## AVAILABLE DATA
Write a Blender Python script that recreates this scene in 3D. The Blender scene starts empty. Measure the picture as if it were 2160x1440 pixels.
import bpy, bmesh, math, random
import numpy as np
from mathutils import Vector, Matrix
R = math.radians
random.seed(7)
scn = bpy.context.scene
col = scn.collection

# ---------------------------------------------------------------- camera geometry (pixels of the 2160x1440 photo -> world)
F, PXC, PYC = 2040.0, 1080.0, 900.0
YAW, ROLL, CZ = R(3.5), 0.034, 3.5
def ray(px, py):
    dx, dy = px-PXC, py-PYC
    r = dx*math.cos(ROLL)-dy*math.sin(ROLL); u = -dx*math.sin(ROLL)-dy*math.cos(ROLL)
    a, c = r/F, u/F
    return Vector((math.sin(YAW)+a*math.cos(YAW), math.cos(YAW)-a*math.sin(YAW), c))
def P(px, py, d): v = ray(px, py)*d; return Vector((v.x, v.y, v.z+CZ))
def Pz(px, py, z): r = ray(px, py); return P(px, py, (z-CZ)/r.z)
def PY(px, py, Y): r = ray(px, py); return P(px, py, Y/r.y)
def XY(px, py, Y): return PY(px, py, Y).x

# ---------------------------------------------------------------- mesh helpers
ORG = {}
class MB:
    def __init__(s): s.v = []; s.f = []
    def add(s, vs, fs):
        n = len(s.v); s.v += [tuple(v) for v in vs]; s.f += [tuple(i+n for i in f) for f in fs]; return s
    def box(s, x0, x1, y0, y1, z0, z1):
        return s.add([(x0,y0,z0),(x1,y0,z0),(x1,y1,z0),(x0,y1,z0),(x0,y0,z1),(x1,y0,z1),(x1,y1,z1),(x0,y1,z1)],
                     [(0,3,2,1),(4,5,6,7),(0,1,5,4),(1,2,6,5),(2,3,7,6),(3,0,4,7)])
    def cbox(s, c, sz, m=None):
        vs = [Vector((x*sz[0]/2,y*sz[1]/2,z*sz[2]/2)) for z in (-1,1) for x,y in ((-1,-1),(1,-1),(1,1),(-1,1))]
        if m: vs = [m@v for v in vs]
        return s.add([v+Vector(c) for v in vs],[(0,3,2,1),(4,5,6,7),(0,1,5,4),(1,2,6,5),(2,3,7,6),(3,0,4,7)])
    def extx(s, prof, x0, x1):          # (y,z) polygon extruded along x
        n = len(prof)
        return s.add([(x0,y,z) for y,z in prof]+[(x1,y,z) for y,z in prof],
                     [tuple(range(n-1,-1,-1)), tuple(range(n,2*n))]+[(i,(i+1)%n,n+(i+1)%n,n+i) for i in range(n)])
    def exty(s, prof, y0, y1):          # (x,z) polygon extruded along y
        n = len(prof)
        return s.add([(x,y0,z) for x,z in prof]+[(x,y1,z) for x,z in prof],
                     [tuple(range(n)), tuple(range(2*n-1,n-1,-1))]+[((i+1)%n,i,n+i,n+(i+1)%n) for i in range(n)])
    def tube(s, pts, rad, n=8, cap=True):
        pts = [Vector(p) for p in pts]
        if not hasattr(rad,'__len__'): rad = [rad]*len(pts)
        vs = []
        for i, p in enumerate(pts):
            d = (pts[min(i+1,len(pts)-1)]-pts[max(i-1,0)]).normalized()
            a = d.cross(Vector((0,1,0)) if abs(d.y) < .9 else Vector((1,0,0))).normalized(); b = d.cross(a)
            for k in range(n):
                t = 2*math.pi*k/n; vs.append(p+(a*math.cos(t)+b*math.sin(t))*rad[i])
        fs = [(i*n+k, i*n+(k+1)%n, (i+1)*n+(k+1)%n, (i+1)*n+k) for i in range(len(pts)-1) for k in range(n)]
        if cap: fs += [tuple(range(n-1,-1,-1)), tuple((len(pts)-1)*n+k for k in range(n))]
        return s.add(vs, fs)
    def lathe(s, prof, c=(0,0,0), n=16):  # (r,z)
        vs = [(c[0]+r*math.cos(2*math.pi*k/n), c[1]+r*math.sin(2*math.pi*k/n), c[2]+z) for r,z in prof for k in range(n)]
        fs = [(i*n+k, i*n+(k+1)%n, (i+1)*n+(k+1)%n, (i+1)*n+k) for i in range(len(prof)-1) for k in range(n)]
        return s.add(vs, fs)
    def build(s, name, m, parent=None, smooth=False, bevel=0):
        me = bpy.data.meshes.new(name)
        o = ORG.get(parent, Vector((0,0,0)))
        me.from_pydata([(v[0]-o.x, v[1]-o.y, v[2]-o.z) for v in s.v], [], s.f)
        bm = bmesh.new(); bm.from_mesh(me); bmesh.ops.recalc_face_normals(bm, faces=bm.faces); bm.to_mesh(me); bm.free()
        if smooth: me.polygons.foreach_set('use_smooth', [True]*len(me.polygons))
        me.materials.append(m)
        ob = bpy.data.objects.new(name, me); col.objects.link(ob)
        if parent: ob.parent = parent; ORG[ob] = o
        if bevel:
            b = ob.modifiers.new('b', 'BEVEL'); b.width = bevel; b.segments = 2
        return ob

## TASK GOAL
Extract the lines above, from the first one through the one containing "col = scn.collection", and return only those, unchanged.

## RESPONSE TO THIS TASK
Write a Blender Python script that recreates this scene in 3D. The Blender scene starts empty. Measure the picture as if it were 2160x1440 pixels.
import bpy, bmesh, math, random
import numpy as np
from mathutils import Vector, Matrix
R = math.radians
random.seed(7)
scn = bpy.context.scene
col = scn.collection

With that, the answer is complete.